RHEC

max maximilianbianco at gmail.com
Sat Apr 19 01:24:54 UTC 2008


Randy Easley wrote:
> To whom it may concern:
> 
> I would like to begin a career as a red hat engineer. I have used linux
> for a few years and my company has decided to send me to red hat
> classes. 
> 
> I wondering how to best prepare myself and get an early jump on a new
> life. I've thought of joining Fedora as a tester also. 
> 
> If anyone has been down this path or has just started, can you please
> direct me to some references and maybe a great way to get started for
> the red hat exams?
> 
> Thanks and mucho appreciated!
> 
> Randy 
> 
I am also a beginner in the linux world. Subscribing to this list is a 
good start and a great way to learn things. The classes will teach you 
alot, but you only get out what you put in. I haven't gotten around to 
taking red hat courses but its on my agenda. In any field a strong 
desire to learn is always the key ingredient to success, along with the 
belief that you can succeed. I would say forget the exams. I have spoken 
with many teachers, the general consensus is that the curriculum gets 
tossed out the window when it comes time for FCAT's or whatever other 
standardized test they have jumped to now and the student's long term 
education suffers because they now teach only the things covered on the 
test. Everything revolves around the test. Well the test is just a 
series of questions to test general knowledge but its key points are 
well know. Memorization of facts becomes the norm and while memorization 
of certain things is certainly important, its only true if they never 
change, multiplication tables can be learned this way but science 
cannot. Facts can change. Everyone used to think the earth was flat 
until someone proved them wrong. The atom was long held to be the 
smallest of the building blocks, now we know it is not. I probably 
couldn't teach you even a tenth of what there is to know about linux but 
its not about knowing every fact you can cram into your head, its about 
understanding what holds up the few facts you do know, the underlying 
principles and design philosophy are more important than knowing every 
command and associated option, understanding that the limits are meant 
to be pushed, that the reality is, there is no limit. It doesn't matter 
if I memorize every command and option, if I can't read the man page for 
a totally new command and understand it, if I don't have the courage to 
hose my system and set myself the task of fixing it. Learn to depend on 
your own knowledge and not that of others. So I shouldn't take advice? 

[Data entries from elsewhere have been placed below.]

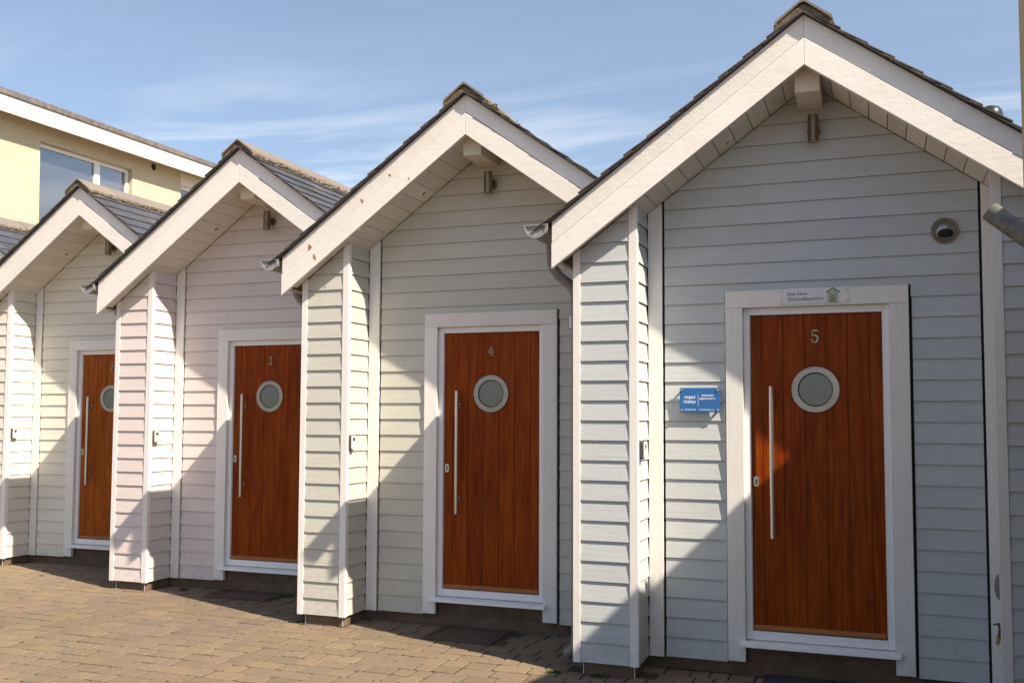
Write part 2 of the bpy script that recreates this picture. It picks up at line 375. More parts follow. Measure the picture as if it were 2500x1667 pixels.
# ------------------------------------------------------------------ mesh helpers
class MBld:
    def __init__(s):
        s.v = []; s.f = []; s.mi = []
    def add(s, vs, fs, mi=0):
        o = len(s.v)
        s.v += [tuple(p) for p in vs]
        for f in fs:
            s.f.append(tuple(i + o for i in f)); s.mi.append(mi)
    def box(s, x0, y0, z0, x1, y1, z1, mi=0):
        v = [(x0, y0, z0), (x1, y0, z0), (x1, y1, z0), (x0, y1, z0), (x0, y0, z1), (x1, y0, z1), (x1, y1, z1), (x0, y1, z1)]
        s.add(v, [(3, 2, 1, 0), (4, 5, 6, 7), (0, 1, 5, 4), (1, 2, 6, 5), (2, 3, 7, 6), (3, 0, 4, 7)], mi)
        return s
    def prism(s, pa, pb, mi=0):
        """two matching outlines joined by sides"""
        n = len(pa)
        s.add(list(pa) + list(pb), [tuple(range(n))[::-1], tuple(range(n, 2 * n))] +
              [(i, (i + 1) % n, n + (i + 1) % n, n + i) for i in range(n)], mi)
        return s
    def tube(s, path, r, seg=16, caps=True, mi=0, r_in=None):
        path = [Vector(p) for p in path]
        rings = []
        for i, p in enumerate(path):
            if i == 0: d = path[1] - p
            elif i == len(path) - 1: d = p - path[-2]
            else: d = (path[i + 1] - p).normalized() + (p - path[i - 1]).normalized()
            d.normalize()
            a = Vector((0, 1, 0)) if abs(d.y) < 0.9 else Vector((1, 0, 0))
            u = d.cross(a).normalized(); w = d.cross(u).normalized()
            rr = r[i] if isinstance(r, (list, tuple)) else r
            rings.append([p + (u * math.cos(t) + w * math.sin(t)) * rr for t in [2 * math.pi * k / seg for k in range(seg)]])
        vs = [q for rg in rings for q in rg]; fs = []
        for i in range(len(path) - 1):
            for k in range(seg):
                k2 = (k + 1) % seg
                fs.append((i * seg + k, (i + 1) * seg + k, (i + 1) * seg + k2, i * seg + k2))
        if caps:
            fs.append(tuple(range(seg))); fs.append(tuple(range((len(path) - 1) * seg, len(path) * seg))[::-1])
        s.add(vs, fs, mi)
        return s
    def mesh(s, name, smooth=False, bevel=0.0, tint=None):
        me = bpy.data.meshes.new(name)
        me.from_pydata(s.v, [], s.f)
        me.polygons.foreach_set('material_index', s.mi)
        if tint is not None:
            ca = me.color_attributes.new('tint', 'FLOAT_COLOR', 'CORNER')
            arr = []
            for p, mi in zip(me.polygons, range(len(me.polygons))):
                c = tint[mi] if isinstance(tint, list) else tint
                arr += [c[0], c[1], c[2], 1.0] * p.loop_total
            ca.data.foreach_set('color', arr)
        me.update()
        import bmesh
        bm = bmesh.new(); bm.from_mesh(me)
        bmesh.ops.recalc_face_normals(bm, faces=bm.faces)
        if bevel:
            ed = [e for e in bm.edges if len(e.link_faces) == 2 and e.calc_face_angle(0) > 0.6]
            bmesh.ops.bevel(bm, geom=ed, offset=bevel, segments=2, profile=0.6, affect='EDGES', clamp_overlap=True)
        if smooth:
            for f in bm.faces: f.smooth = True
            for e in bm.edges:
                if len(e.link_faces) == 2 and e.calc_face_angle(0) > 0.7: e.smooth = False
        bm.to_mesh(me); bm.free()
        return me

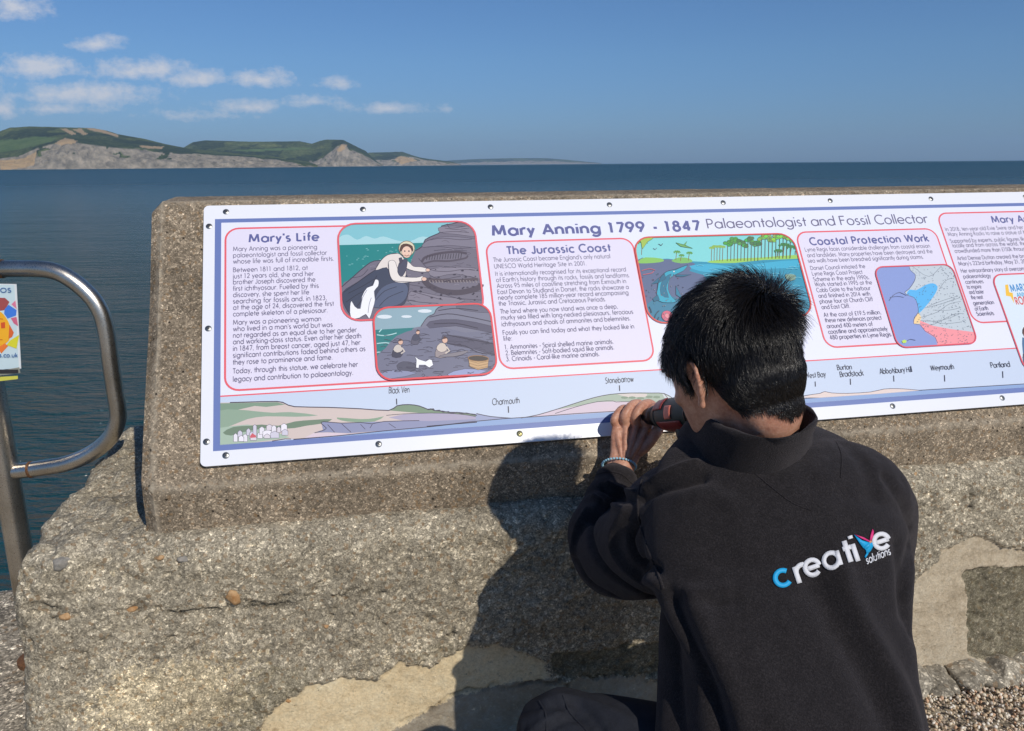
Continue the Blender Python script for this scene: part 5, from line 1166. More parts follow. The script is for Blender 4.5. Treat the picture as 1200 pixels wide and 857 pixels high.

No, that is not what I am saying. I regularly seek out advice right here 
on this list, but I take responsibility for what I do(that is my 
ultimate goal anyway, we all stumble) If i choose to listen to someone 
who tells me to log in as root and run : rm -rf  /  who's fault is that? 
Their's? because they took advantage of my naivete or mine? because I 
chose to trust in someone else's judgement more than my own. We often 
wish each other good luck but the truth is there is no such creature. We 
make our own luck. Keep your eyes and your ears open and just because 
someone, anyone else says so, doesn't make it so. Let the force be with you.